The papers are revealed in a book, David Kertzer’s The Pope at War, published on Tuesday in the United States.

They show Vatican documents released from 1965-81 did not fully reveal the extent of Dell’Aqua’s opposition to helping Jews.

The pope himself, formerly papal nuncio in Germany from 1917-30, Eugenio Pacelli, had condemned the Nazi party in 1935 as ““miserable plagiarists who dress up old errors with new tinsel.”

But once elected to the Holy See, to lead the world’s 400 million Cathlics, the pope

  • Only spoke up for Jews who had converted to Catholicism
  • Cancelled his predecessor Pius XI’s papal encyclical condemning Nazi antisemitism
  • Refused to condemn the invasion of Poland
  • Did not condemn Nazi anti-Jewish laws
  • Did not mention the Jews or Nazis in his 1942 Christmas message
  • Backed Croatian fascist Ante Pavelic, who was given refuge in the Vatican after the war
  • Never excommunicated Catholic Nazis – Hitler, Himmler, Goebbels or Bormann
  • Did not speak up publicly when more than 1,200 Jews living in Rome were rounded up on October 16 1943, deported to Auschwitz and gassed. Afterwards, the Vatican intervened to save 250 who it deemed were Catholic. Kertzer said: “For me, what this means is that the Vatican participates in the selection of Jews – who is going to live and who is going to die.”
  • In 1940, he did nothing when the Chief Rabbi of Palestine, Isaac Herzog, asked him to intercede to keep Jews in Spain from being deported to Germany; or after a similar request for Jews in Lithuania
  • When the head of the Greek Orthodox Church in Ukraine said 200,000 Jews had been killed, the pope quoted verses from Psalms and advised him to “bear adversity with serene patience.”
  • When the French puppet Vichy government introduced “Jewish statutes,” the Holy See informed head of state Marshal Philippe Pétain that the Vatican did not consider the legislation in conflict with Catholic teachings, as long as they were carried out with “charity” and “justice.”

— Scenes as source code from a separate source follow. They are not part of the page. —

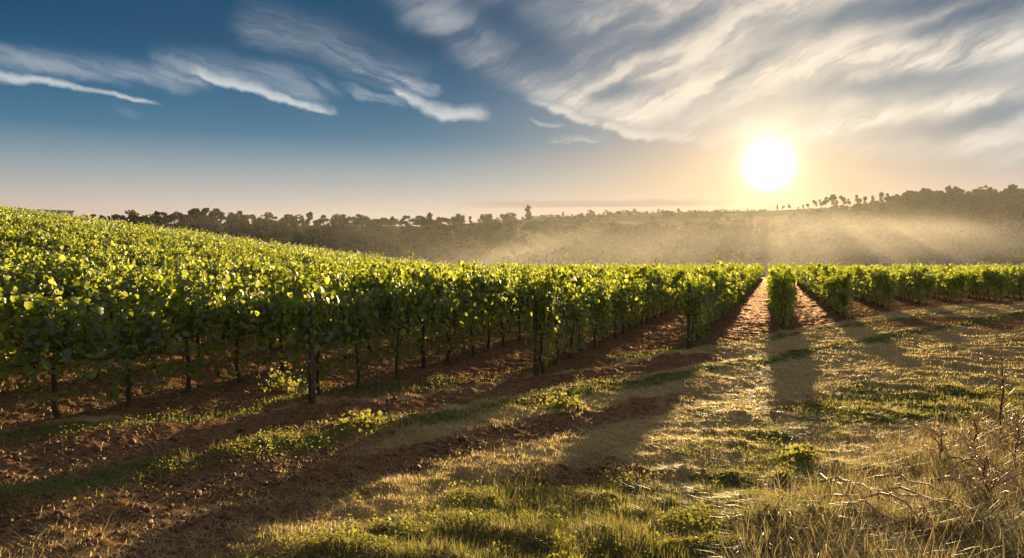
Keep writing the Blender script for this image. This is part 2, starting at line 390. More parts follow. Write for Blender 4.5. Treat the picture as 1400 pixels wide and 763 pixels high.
# ------------------------------------------------------------------ the ground: one sheet
def patchy(x, y):     # where green things grow on the headland
    t = track(x, y); r = np.hypot(x, y); g = fbm(x, y, .7, 4, 71)
    green = .75*np.exp(-((t-2.55)/.45)**2) + .8*sstep(r+2*(g-.5), 8.6, 7.0)*sstep(t, 5.0, 6.2) + .55*np.exp(-((t+.1)/.45)**2) + .35*sstep(t, 8.0, 10.0)*sstep(y, 16, 9) + .75*sstep(fbm(x, y, .35, 4, 44), .51, .64)*sstep(t, 3.5, 6)*sstep(y, 17, 11)
    return np.clip(green*(.45+1.1*g), 0, 1)
def soil_amount(x, y):
    s, n, depth = lies(x, y); t = track(x, y)
    inside = sstep(depth, -.2, .8)
    red = np.exp(-((t-1.2)/.75)**4); grey = .8*np.exp(-((t-3.85)/.6)**4)
    dark = np.exp(-(((x-19)/8)**2+((y-29.5-.25*(x-19))/3.4)**2)**2)*.95
    alley = .55+.45*np.cos(2*np.pi*(n-N0)/PITCH+.3)
    rightfade = sstep(n, 1.0, -3.0)
    return np.clip(np.maximum.reduce([inside*(.7+.3*alley), red*rightfade*(1-inside), grey*rightfade, dark, .8*sstep(x, .2, -2.6)*sstep(t, 6.5, 4.5)*(1-inside), .75*sstep(fbm(x, y, .5, 4, 19), .54, .66)*sstep(t, 4, 6)]), 0, 1)
def make_ground():
    th = np.concatenate([np.linspace(-180, -50, 40)[:-1], np.linspace(-50, -40, 40)[:-1], np.linspace(-40, 40, 900)[:-1], np.linspace(40, 50, 40)[:-1], np.linspace(50, 180, 40)[:-1]])
    rr = np.concatenate([[.6, 1.5, 2.5, 3.3], np.geomspace(4.0, 30, 700), np.geomspace(30, 130, 260)[1:], np.geomspace(130, 1150, 170)[1:]])
    T, Q = np.meshgrid(R(1)*th, rr)
    x, y = Q*np.sin(T), Q*np.cos(T)
    z = ground_z(x, y)
    nr, na = x.shape
    v = np.concatenate([np.stack([x, y, z], -1).reshape(-1, 3), [[0, 0, float(ground_z(np.zeros(1), np.zeros(1))[0])]]])
    i = np.arange(nr-1)[:, None]*na; j = np.arange(na)[None]; j2 = (j+1) % na
    f = np.stack([i+j, i+j2, i+na+j2, i+na+j], -1).reshape(-1, 4)[:, ::-1]
    fan = np.stack([np.full(na, nr*na), np.arange(na), (np.arange(na)+1) % na], 1)[:, ::-1]
    fx, fy = v[:, 0], v[:, 1]
    me = np_mesh('ground', v, [f, fan], ground_mat(), True, {'soil': soil_amount(fx, fy), 'green': patchy(fx, fy), 'wood': sstep(fy-edge_y(fx), -1, 10)})
    tag(link('ground', me), kind='structure')
make_ground()

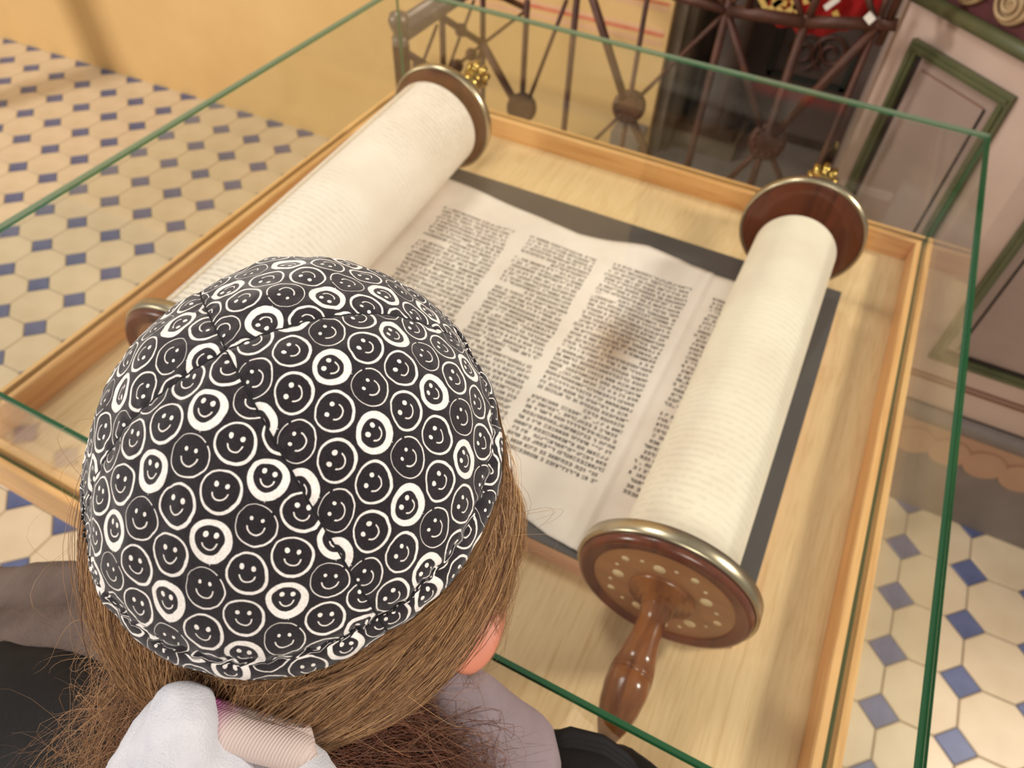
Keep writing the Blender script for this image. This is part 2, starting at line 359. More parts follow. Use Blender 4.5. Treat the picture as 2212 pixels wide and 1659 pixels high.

Pius XII was even told in 1942 by Monsignor Giovanni Battista Montini, later Pope Paul VI: “The massacres of the Jews reach frightening proportions and forms.” Instead, the pope spent much of the war focused on protecting German Catholics.

He did intervene in March 1939 to obtain 3,000 visas for European Jews to emigrate to Brazil after they had been baptized and converted to Catholicism. But 2,000 were later revoked, because of “improper conduct,” probably meaning they went back to practising Judaism once in South America.

David Kertzer

After the German occupation of Hungary in March 1944, he repeatedly cabled to stop deportations of Jews – and they stopped that July.

But internal Vatican memos also say: “The Holy See has never approved of the project of making Palestine a Jewish home…[because] Palestine is by now holier for Catholics than for Jews.”

And the Vatican condemned the Nuremberg Trials as an un-Christian act of revenge.

Kertzer’s book is a follow-up to his The Pope and Mussolini: The Secret History of Pius XI and the Rise of Fascism in Europe, which won the 2015 Pulitzer Prize for Biography.